William Henry DuBay was a Catholic priest and activist whose activities and suspension from the priesthood created controversy in the mid-1960s. He has since published widely on Church reform, gay rights, and plain language.
Born in 1934 in Long Beach, California, William H. DuBay attended public and Catholic schools before entering Los Angeles College Junior Seminary at the age of 13. After graduating and attending St. John's Major Seminary in Camarillo, California, he was ordained for the Roman Catholic Archdiocese of Los Angeles in May 1960.
While stationed in a segregated white section of San Fernando Valley, DuBay became very interested in the civil rights movement . After publishing a Sunday newsletter calling on Catholics to support integration, he was disciplined and sent to a racially mixed parish in Compton, CA. While there, he attempted to organize other priests who also had been disciplined to protest the Cardinal's racial policies.
In June, 1964, he sent a cable to Pope Paul VI asking him to remove Cardinal McIntyre from office as Archbishop of Los Angeles for "conducting a vicious campaign of intimidation against priests, nuns, and lay Catholics" supporting the civil-rights movement.

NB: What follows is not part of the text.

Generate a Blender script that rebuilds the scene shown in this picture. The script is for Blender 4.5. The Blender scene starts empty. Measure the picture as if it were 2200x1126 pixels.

DuBay wrote, "His Eminence has condemned direct action demonstrations on the grounds that they incite violence. But as a matter of fact he has contributed to the possibility of serious racial violence by depriving civil rights groups of responsible Catholic and clerical leadership necessary to encourage Christian forms of nonviolent protest. His inaction has promoted the prolongation of Negro grievances by failing to mobilize the Catholic population against the social evils of segregation.
There was massive attention to the incident in the secular and religious press. Daniel Callaghan wrote in the June 26 Commonweal: "While it is open to doubt whether ‘removal’ of a Cardinal is the way to solve such problems, it is a shame that a priest should feel compelled to castigate his Ordinary in public. Only on the rarest of occasions should he actually do so. I think Los Angeles, 1964, is one of those occasions."
On July 10, Commonweal devoted a whole issue to Catholicism in Los Angeles. The editors wrote: "It is as if the Los Angeles hierarchy constituted a Church unto itself, free to chart its own course, free to abuse the rights and duties of its clergy, free to make light of the social teachings of the Church and free to leave its laity in ignorance of the teachings of the Church universal and the Holy See."